Postdoctoral Scholars at the Sustainability Institute
As a Postdoctoral Fellow, you will join Rice Sustainability Institute’s dynamic research community, where you will have the opportunity to pursue independent research initiatives addressing critical sustainability challenges. This role will require you to present research findings through publications and presentations, participate actively in interdisciplinary collaborations, and mentor junior researchers. We also look forward to your participation in Sustainability Institute events and workshops.

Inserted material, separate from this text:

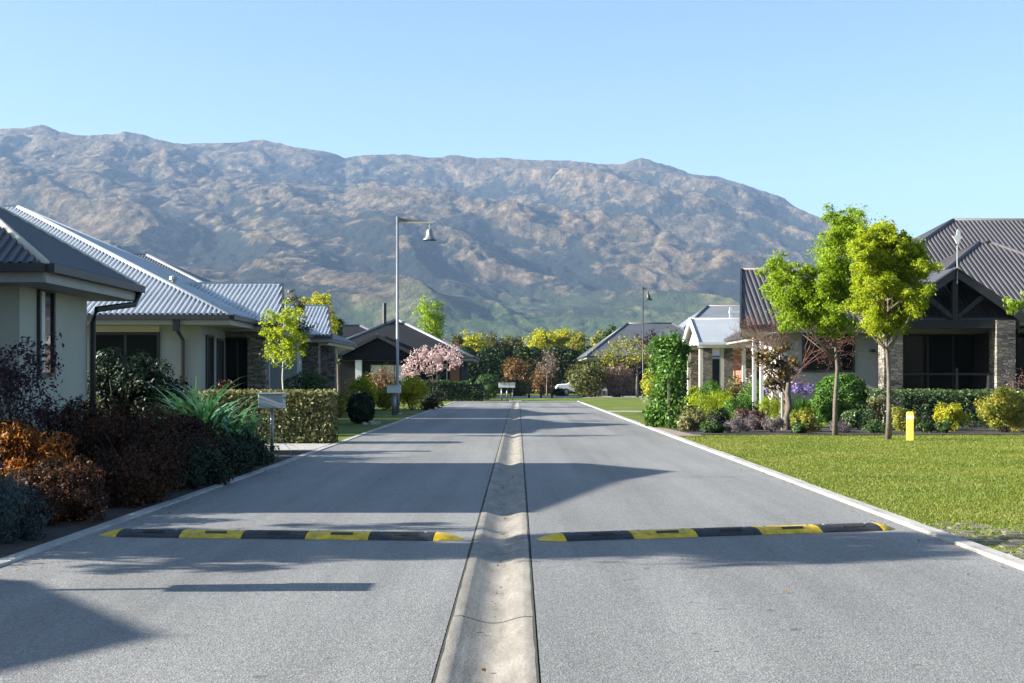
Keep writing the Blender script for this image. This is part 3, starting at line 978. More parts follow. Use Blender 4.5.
def window(parent, c, w, h, axis, face, mull=1, trans=0, frame='frame_dark', fw=0.06, name='window', pane='glass'):
    """axis 'x': lies in a wall facing -y (face=-1); axis 'y': in a wall facing +-x. c: centre on the wall plane"""
    cx, cy, cz = c
    mb, pb = MB(), MB()
    def bx(b, a0, a1, z0, z1, d0, d1):
        lo, hi = min(d0, d1), max(d0, d1)
        if axis == 'x': b.box(cx + a0, cx + a1, cy + lo, cy + hi, cz + z0, cz + z1)
        else: b.box(cx + lo, cx + hi, cy + a0, cy + a1, cz + z0, cz + z1)
    d = 0.05 * face
    bx(mb, -w / 2, w / 2, h / 2 - fw, h / 2, -0.01 * face, d)
    bx(mb, -w / 2, w / 2, -h / 2, -h / 2 + fw, -0.01 * face, d)
    bx(mb, -w / 2, -w / 2 + fw, -h / 2 + fw, h / 2 - fw, -0.01 * face, d)
    bx(mb, w / 2 - fw, w / 2, -h / 2 + fw, h / 2 - fw, -0.01 * face, d)
    for i in range(mull):
        a = -w / 2 + w * (i + 1) / (mull + 1)
        bx(mb, a - fw / 2, a + fw / 2, -h / 2 + fw, h / 2 - fw, -0.01 * face, d * 0.9)
    for i in range(trans):
        a = -h / 2 + h * (i + 1) / (trans + 1)
        bx(mb, -w / 2 + fw, w / 2 - fw, a - fw / 2, a + fw / 2, -0.01 * face, d * 0.8)
    bx(pb, -w / 2 + fw * 0.5, w / 2 - fw * 0.5, -h / 2 + fw * 0.5, h / 2 - fw * 0.5, -0.008 * face, 0.02 * face)
    f = mb.build(name, M[frame], parent)
    pb.build('pane', M[pane], f)
    return f

# ------------------------------------------------------------------ left house in front
h1 = thing('house', 'nearest pale rendered house on the left with short dark hipped eave and black downpipe', 'house', (-7.5, 18, 0))
mb = MB(); mb.box(-19, -6.6, 16.95, 19.6, 0, 2.70); mb.box(-22, -7.9, 13.6, 16.95, 0, 2.70)
mb.build('wall', M['render_pale'], h1)
roof_on(h1, -17, -6.05, 16.4, 20.4, 2.88, R(33), 'x', ('gable', 'hip'), 'roof_dark', cap='cream', P=0.13, capr=0.055)
# taller wing reaching out of the picture
mb = MB()
A_, B_, C_, D_, E_ = (-7.1, 12.7, 2.95), (-13.2, 18.6, 6.2), (-14.2, 21.4, 3.6), (-24, 12.7, 2.95), (-24, 18.6, 6.2)
slope(mb, [D_, A_, B_, E_]); mb.poly([A_, (-14.2, 16.42, 2.95), C_, B_]); mb.poly([B_, C_, (-24, 21.4, 3.6), E_])
mb.build('roof', M['roof_dark'], h1)
w1 = window(h1, (-6.6, 17.85, 2.05), 0.60, 1.24, 'y', 1, 0)
mb = MB(); mb.box(-6.585, -6.575, 17.60, 17.80, 1.48, 2.62); mb.build('curtain', M['curtain'], w1)
mb = MB()
mb.tube([(-6.02, 20.35, 2.76), (-6.07, 20.25, 2.58), (-6.48, 19.68, 2.47), (-6.52, 19.62, 2.27), (-6.52, 19.62, 0)], 0.048, 10)
mb.build('downpipe', M['iron'], h1, True)
# aerial on the house, outside the picture
ae = thing('aerial', 'thin television aerial on the roof of the nearest left house', 'aerial', (-12.4, 17.0, 5.1))
mb = MB(); mb.tube([(-12.4, 17.0, 4.9), (-12.4, 17.0, 7.3)], 0.022, 6); mb.build('mast', M['galv'], ae)
mb = MB(); mb.tube([(-12.9, 17.0, 7.1), (-11.9, 17.0, 7.1)], 0.015, 6)
for k in range(6): mb.tube([(-12.85 + k * 0.18, 16.7, 7.1), (-12.85 + k * 0.18, 17.3, 7.1)], 0.008, 5)
mb.build('antenna', M['galv'], ae)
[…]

Postdoctoral Scholars within the Rice Sustainability Institute will be invited to participate in a range of professional development opportunities at Rice University directed specifically towards postdocs, including workshops on preparing applications for faculty positions, training in science communications, training in pedagogy, and more.
Youngkun Chung
Advisor: Michael S. Wong (Chemical and Biomolecular Engineering)
Sustainable energy-efficient solutions to detoxify PFAS "forever chemicals" and improve environmental justice
The overall aim of this project is to develop a sustainable solution for the destruction of per- and polyfluoroalkyl substances (PFAS)-contaminated saline waters using a boron nitride (BN)-based photocatalysis system. To further advance equity in sustainability, this project will also incorporate a community engagement approach aimed at educating underserved communities along the Gulf Coast about the PFAS problem and solutions.
Ziang Xu
Advisors: Haotian Wang (Chemical and Biomolecular Engineering), Pedro Alvarez (Civil and Environmental Engineering), Tom Senftle (Chemical and Biomolecular Engineering)
Enhancing Selectivity and Energy Efficiency in Industrial-Scale CO₂ Reduction and Hydrocarbon Production via Renewable Energy
Global CO₂ emissions have risen sharply over the past century, driving pronounced global warming and intensifying the urgency of mitigation strategies; as a result, the sustainable electrochemical capture and conversion of CO₂ into value-added hydrocarbons has emerged as a compelling approach. We leverage molecular engineering and precise control of the catalytic microenvironment—guided by fundamental electrochemical and thermodynamic principles—to significantly improve the selectivity, energy efficiency, and operational stability of CO₂ conversion technologies, aiming to accelerate their translation toward industrial deployment.